What Loss and The Mountains Share

Bit by bit, everything is changing. Some of it within my control. Other parts not. With each bit of new, I find myself considering how it is no longer the way you knew it when you were here. From a new couch, to selling our van, and even the new view from our patio due to trees fallen in a recent storm. All of it, no longer the way it was when you left.
It has been hard for me to grapple with this. More difficult than I expected. For some of the simplest changes, I did not realize that I would feel an emotional reaction. It just happened. The way grief does. Out of nowhere. Hard. Sharp. Unignorable and overwhelming.
Nature has this resilient way of enduring mass destruction through storms, yet cultivating new growth below and beyond the debris. What once was is never gone. Instead, it enriches the new life that comes from within it. They are intertwined for the rest of eternity. Loss is also like this. When we lose someone who was part of the fabric of our lives, our longing becomes part of our souls. While people we know provide us wishes to heal, we know that loss and grief never dissolves. We must figure out how to endure it for the rest of our lives.
There are unreasonable moments. Moments that you know do not make any sense; clearly unrealistic. Yet, you still go along with them as a form of self-preservation and protection. How is it that I can convince myself that my dog might come back? Tell myself that there is no way this horror can be true. Like inception, we will wake up from this nightmare soon. Raya will be sleeping next to us on her bed. Peaceful and content. Safe. I will be relieved because I will realize I had suffered the worst night terror of my life, all fabricated. Or, what if she could be staying with a family member or friend? One day we might come home and she will be here waiting. Or, the front door will randomly open and in she will come. No questions asked, I would obsess over her and slather her with my love.
If only any of the above could be true. There is a realistic understanding that what the above suggests is both unreasonable and unrealistic. Impossible. But, we cannot help ourselves from playing out these fantasies. The alternate universes of what could be. Wishing that the unthinkable could be the most incredible magic trick we have ever been awed by.
See, I had this dream recently. It was weird. What dreams aren’t? I was with an acquaintance; the wife of a former co-worker. She was caring for a sick family member.

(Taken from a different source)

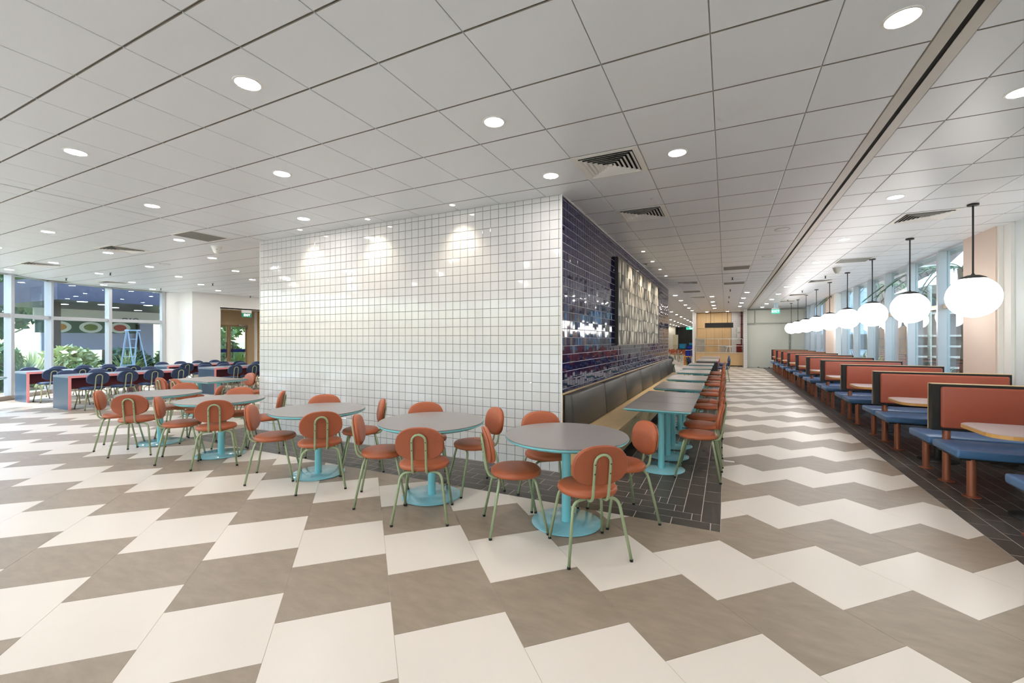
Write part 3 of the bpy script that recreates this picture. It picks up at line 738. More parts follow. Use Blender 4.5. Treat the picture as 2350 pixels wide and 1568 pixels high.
# ------------------------------------------------------------------ booths
BX0, BX1 = 2.0, 3.47
def make_booth():
    t = tag(empty('booth_bench'), '', 'bench', 'back-to-back booth benches')
    W = BX1 - BX0
    MB().box(0, -.05, .545, W, .05, 1.040).build('back_frame', [BLACKF], t, bevel=.004, segs=1)
    MB().box(-.004, .038, .545, .0, .05, 1.046).build('edge_strip', [OAK], t); MB().box(0, -.045, 1.04, W, .045, 1.046).build('edge_strip', [OAK], t)
    for s_, n_ in ((-1, 'near'), (1, 'far')):
        MB().box(.068, s_ * .045, .575, W - .03, s_ * .085, 1.015).build('back_cushion', [BOOTHO], t, 'all', .022, 3)
        MB().box(0, s_ * .045, .375, W, s_ * .62, .455).build('seat', [BOOTHB], t, 'all', .022, 3)
        MB().box(.04, s_ * .08, .35, W, s_ * .56, .377).build('seat_board', [BLACKF], t)
    for x in (.135, W - .25):
        for y, z1 in ((-.53, .36), (0, .56), (.53, .36)):
            p = MB().lathe([(.0, .006), (.034, .006), (.034, z1), (0, z1)], 16, (x, y, 0)).build('post', [COPPER], t, True)
            MB().lathe([(0, 0), (.068, 0), (.068, .006), (.062, .008), (0, .008)], 16, (x, y, 0)).build('foot_plate', [COPPER], p, True)
    return t
booth = make_booth(); fbo = []
for i in range(11):
    y = 4.24 + 2.02 * i
    lb = 'booth bench cut by the right edge, only a blue seat corner showing' if i == 0 else '%s back-to-back orange and blue booth bench from the front' % ORD[i]
    clone(booth, fbo, (BX0, y, 0), 0, lb)
def make_booth_table():
    t = tag(empty('booth_table'), '', 'table', 'booth tables'); x0, x1, b = -.04, 1.45, .34; poly = []
    for cx, cy, a0 in ((x0 + .16, -b + .16, 180), (x1 - .02, -b + .02, 270), (x1 - .02, b - .02, 0), (x0 + .16, b - .16, 90)):
        r = .16 if cx < .5 else .02
        for k in range(7): a = R(a0 + 15 * k); poly.append((cx + r * math.cos(a), cy + r * math.sin(a)))
    sm = lambda q, s_: [((x - .7) * s_ + .7, y * s_) for x, y in q]
    MB().prism(poly, .705, .735).build('edge_band', [mat('oak_edge', (222, 168, 96), .4, var=(8, .08))], t)
    MB().prism(sm(poly, .994), .7345, .738).build('tabletop', [mat('lilac_laminate', (184, 166, 164), .3)], t)
    for x in (.40, 1.08):
        MB().lathe([(0, .016), (.04, .016), (.04, .70), (0, .70)], 16, (x, 0, 0)).build('pole', [BLACKF], t, True)
        MB().lathe([(0, 0), (.2, 0), (.2, .006), (.18, .013), (.05, .02), (0, .02)], 28, (x, 0, 0)).build('base', [BLACKF], t, True)
    return t
btab = make_booth_table(); fbt = []
for i in range(11):
    y = 5.25 + 2.02 * i
    if y > 25: break
    clone(btab, fbt, (BX0, y, 0), 0, '%s booth table from the front, lilac top with an oak edge' % ORD[i + 1])
# ------------------------------------------------------------------ pendant lamps
def make_pendant():
    t = tag(empty('pendant_lamp'), '', 'lamp', 'white globe pendants over the booth tables'); zc = -1.14; rr = .25
    MB().lathe([(0, -.022), (.052, -.022), (.055, -.019), (.055, 0), (0, 0)], 24).build('canopy', [BLACKF], t, True)
    MB().tube([(0, 0, -.02), (0, 0, zc + .27)], .0095, 10).build('rod', [BLACKF], t, True)
    MB().lathe([(.0, zc + .285), (.016, zc + .285), (.018, zc + .272), (.06, zc + .266), (.115, zc + .24), (.128, zc + .225), (.122, zc + .222), (0, zc + .24)][::-1], 28).build('cap', [BLACKF], t, True)
    pr = [(rr * math.sin(math.pi * k / 18), zc - rr * math.cos(math.pi * k / 18)) for k in range(19)]
    MB().lathe(pr, 32).build('globe', [GLOBEM], t, 'all')
    return t
pend = make_pendant(); fpn = []
for i in range(11):
    y = 5.25 + 2.015 * i
    lb = '%s white globe pendant from the front, on a black rod' % ORD[max(i, 1)] if i else 'white globe pendant over the nearest booth table, outside the right edge'
    if y < 26 and i <= 9 and i > 0: clone(pend, fpn, (2.725 - .004 * i, y, CEIL), 0, lb)
# ------------------------------------------------------------------ ceiling downlights
def make_down(r, name, m, ring):
    t = tag(empty(name), '', 'ceiling light')
    MB().lathe([(r, -.0045), (r + ring, -.004), (r + ring + .003, 0), (r, .0), (r, -.0045)], 32, caps=False).build('trim_ring', [TRIMW], t, True)
    MB().add([(r * math.cos(2 * math.pi * k / 28), r * math.sin(2 * math.pi * k / 28), -.003) for k in range(28)], [tuple(range(28))[::-1]]).build('lens', [m], t)
    return t
dl = make_down(.073, 'recessed_downlight', LAMPM, .012); fdl = []
FRONT = [(.82, 2.9), (-.385, 4.11), (-1.585, 2.91), (-1.588, 4.12), (-2.78, 1.768), (-3.985, 2.88), (-5.165, 1.742), (-5.2, 4.085), (-6.385, 2.86)]
for i, (x, y) in enumerate(sorted(FRONT, key=lambda p: -p[0])):
    clone(dl, fdl, (x, y, CEIL), 0, '%s recessed downlight, counting right to left, on the ceiling before the tiled block' % ORD[i + 1], 'downlights before the tiled block')
BEHIND = [(.82, .5), (-1.585, .5), (-3.985, .5), (-6.385, .5), (-.385, -1.9), (-2.785, -1.9), (-5.185, -1.9),
          (-5.185, -3.1), (-8.18, -.7), (-9.38, .5), (-8.18, 1.7), (-10.58, 1.7), (-11.78, .5), (-12.98, 1.7), (-10.58, -.7), (-11.78, 2.9), (2.3, 1.7), (2.3, -.7), (-12.98, 8.78), (-11.78, 9.97), (-14.18, 9.97), (-15.38, 11.1), (-10.58, 8.78), (-9.38, 7.6), (-12.98, 11.1)]  # unseen lamps assumed out of frame, added for fill light
for i, (x, y) in enumerate(BEHIND): clone(dl, fdl, (x, y, CEIL), 0, '%s recessed downlight out of the picture, behind the camera or the tiled block' % ORD[i + 1], 'downlights out of the picture')
LEFT = [(-9.36, 2.84), (-8.17, 4.04), (-10.58, 4.03), (-9.36, 5.22), (-13.0, 4.03), (-11.75, 5.21), (-10.63, 6.46), (-14.12, 5.2), (-11.75, 7.6), (-12.93, 6.38), (-15.41, 6.41), (-14.16, 7.58), (-15.4, 8.78), (-16.9, 7.58), (-15.24, 3.97), (-16.9, 6.33)]
for i, (x, y) in enumerate(sorted(LEFT, key=lambda p: p[0] ** 2 + p[1] ** 2)):
    clone(dl, fdl, (x, y, CEIL), 0, '%s nearest recessed downlight on the ceiling of the left room' % ORD[i + 1], 'downlights of the left room')
for i in range(10):
    clone(dl, fdl, (1.785 - .01 * i, 4.12 + 2.385 * i, CEIL), 0, '%s recessed downlight from the front beside the globe pendants' % ORD[i + 1], 'downlights beside the pendants')
FAR = [(-1.69, 17.3), (-1.70, 19.7), (-1.72, 22.3), (-1.72, 24.5), (-1.72, 26.8), (-.47, 18.4), (-.5, 21.0), (-.51, 23.2), (-.52, 25.4), (.68, 17.3), (.64, 19.6), (.65, 22.1), (.64, 24.4)]
for i, (x, y) in enumerate(FAR):
    rw, k = ((0, i) if i < 5 else (1, i - 5) if i < 9 else (2, i - 9))
    clone(dl, fdl, (x, y, CEIL), 0, '%s downlight from the front in the %s row before the kiosk' % (ORD[k + 1], ('left', 'middle', 'right')[rw]), 'downlights before the kiosk')
k = 0
for rw, x in enumerate((-2.9, -4.1, -5.3, -6.5)):
    for j in range(11):
        y = 27.5 + 3.1 * j + (1.5 if rw % 2 else 0)
        if y < 61: clone(dl, fdl, (x, y, CEIL), 0, '%s downlight from the front, %s row of the far hall' % (ORD[j + 1], ORD[rw + 1]), 'downlights of the far hall')
for i, (x, y) in enumerate(((1.7, 27.6), (2.9, 28.4), (1.9, 29.3))): clone(dl, fdl, (x, y, CEIL), 0, '%s unseen downlight added behind the frosted glass' % ORD[i + 1], 'added downlights behind the frosted glass')  # unseen lamps added to light the frosted panes from behind
for i, (x, y) in enumerate(((-1.0, 28.5), (.1, 28.5))): clone(dl, fdl, (x, y, CEIL), 0, '%s added downlight over the kiosk work area' % ('left', 'right')[i], 'added downlights over the kiosk')  # unseen lamps added to brighten the kiosk
sp = make_down(.032, 'recessed_spotlight', SPOTM, .014); fsp = []
SPOTS = [((-3.02, 4.47), 'white'), ((-4.42, 4.48), 'white'), ((-5.76, 4.46), 'white')] + [((-1.39, 8.42 + 1.16 * k), 'blue') for k in range(4)]
spot_list = []
for i, ((x, y), w) in enumerate(SPOTS):
    j = i + 1 if w == 'white' else i - 2
    o = clone(sp, fsp, (x, y, CEIL), 0, '%s small spotlight %s' % (ORD[j], 'from the right above the white tiled wall' if w == 'white' else 'from the front along the blue tiled wall'), 'spotlights along the tiled walls')
    spot_list.append((o, w))
for o, w in spot_list:
    l = bpy.data.lights.new('spot_beam', 'SPOT'); l.energy = 26 if w == 'white' else 60; l.spot_size = R(96); l.spot_blend = 1.0; l.shadow_soft_size = .03; l.color = (1, .88, .72)
    lo = bpy.data.objects.new('spot_beam', l); COL.objects.link(lo); lo.parent = o; lo.location = (0, 0, -.02); lo.rotation_euler = (R(8) if w == 'white' else 0, 0, 0)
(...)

We talked about how hard it was to slowly watch someone decline while caring for them and also loving them so deeply. She asked me if I had ever been in love? I answered that I had been [in love] with people, but that I was in love with my dog in a way that I had never loved anyone else. I began sobbing through my words. Explaining how recently we had lost our girl.

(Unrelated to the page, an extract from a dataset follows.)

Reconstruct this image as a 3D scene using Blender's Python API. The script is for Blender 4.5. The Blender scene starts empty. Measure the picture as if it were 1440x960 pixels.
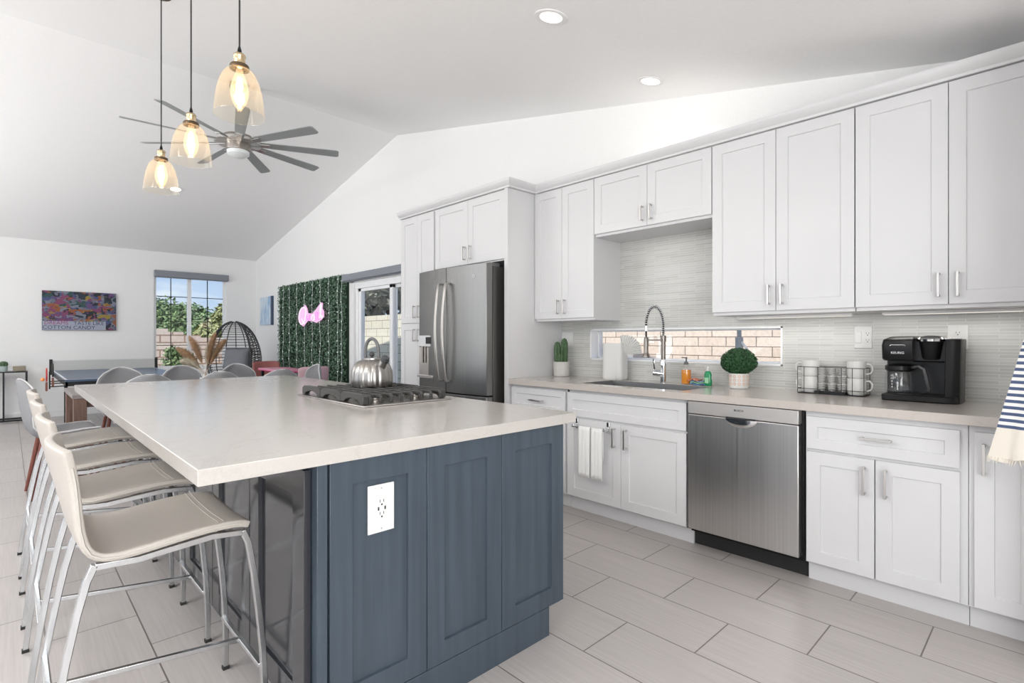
import bpy, bmesh, math, random
from mathutils import Vector, Matrix
random.seed(7)
PI = math.pi
SC = bpy.context.scene
COL = SC.collection

# ------------------------------------------------------------------ camera
cam_data = bpy.data.cameras.new('camera'); cam = bpy.data.objects.new('camera', cam_data); COL.objects.link(cam)
SC.camera = cam
cam_data.sensor_width = 36.0
cam_data.lens = 737.4 / 1440 * 36
cam_data.shift_y = -3.5 / 1440
cam_data.clip_start = 0.02; cam_data.clip_end = 300
cam.location = (0, 0, 1.233)
cam.rotation_euler = (PI / 2, 0, -math.radians(43.88))

# ------------------------------------------------------------------ exposure
SC.view_settings.view_transform = 'Standard'
SC.view_settings.look = 'None'
SC.view_settings.gamma = 1.0
SC.view_settings.use_curve_mapping = False
SC.view_settings.exposure = 0.14
SC.cycles.max_bounces = 10
SC.cycles.diffuse_bounces = 6
SC.cycles.glossy_bounces = 5
SC.cycles.transparent_max_bounces = 16
SC.cycles.caustics_reflective = False
SC.cycles.caustics_refractive = False
SC.cycles.sample_clamp_indirect = 6.0

# ------------------------------------------------------------------ world: sky with thin cloud
W = bpy.data.worlds.new('sky'); SC.world = W; W.use_nodes = True
nt = W.node_tree; nt.nodes.clear()
wo = nt.nodes.new('ShaderNodeOutputWorld'); bg = nt.nodes.new('ShaderNodeBackground')
tc = nt.nodes.new('ShaderNodeTexCoord'); sep = nt.nodes.new('ShaderNodeSeparateXYZ')
rmp = nt.nodes.new('ShaderNodeValToRGB')
rmp.color_ramp.elements[0].position = 0.0; rmp.color_ramp.elements[0].color = (0.62, 0.76, 0.92, 1)
rmp.color_ramp.elements[1].position = 0.30; rmp.color_ramp.elements[1].color = (0.12, 0.30, 0.66, 1)
mp = nt.nodes.new('ShaderNodeMapping'); mp.inputs['Scale'].default_value = (3, 3, 14)
nz = nt.nodes.new('ShaderNodeTexNoise'); nz.inputs['Scale'].default_value = 2.2; nz.inputs['Detail'].default_value = 6
cr = nt.nodes.new('ShaderNodeValToRGB'); cr.color_ramp.elements[0].position = 0.48; cr.color_ramp.elements[1].position = 0.72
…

Through my dream, I realized that somehow it feels easier to be honest with a near stranger than to show my vulnerability to those closest to me. Part of this could be attributed to my own protective self; one that acts with hyper-vigilance to outsmart the anticipated and outrun negative feelings. Somehow, that never works. The feelings always catch up, immune to the bullshit that we try to convince ourselves of.
I think this is why I love to turn to the mountains. Within that ascension, one foot in front of the other, you are forced to feel every bit of discomfort. You endure with stubbornness, adamant to reach the summit. The mountains provide an escape that requires its trekkers to accept pain before peace. A reminder that the only way to deal with most things is to go through them.
We all know all too well how unpredictable the mountains are. Conditions can change in an instant. Once again, your are forced to face reality, whether you want to or not. Most times, your safety and life depend on it. This is merely another way that the mountains spare none of us. Knowingly, we plan for the unexpected. We plan to be prepared. We are even okay with this notion. If the unexpected happens, we are convinced we have the tools required; and sometimes those who are green are convinced that they are bigger than the mountains. That’s the thing, though. When we love the mountains, we accept that they do not care about us, our wants or wishes. They provide us a love-it-or-leave-it system that exposes our vulnerability. We still face it. Time and time again, we accept the mountains for the struggle they will present us, yet the peace they will afford.
Loss is like the mountains. One foot in front of the other, through the crag, I am trudging through. Uncomfortable. Eager to procure a sense of peace through the pain.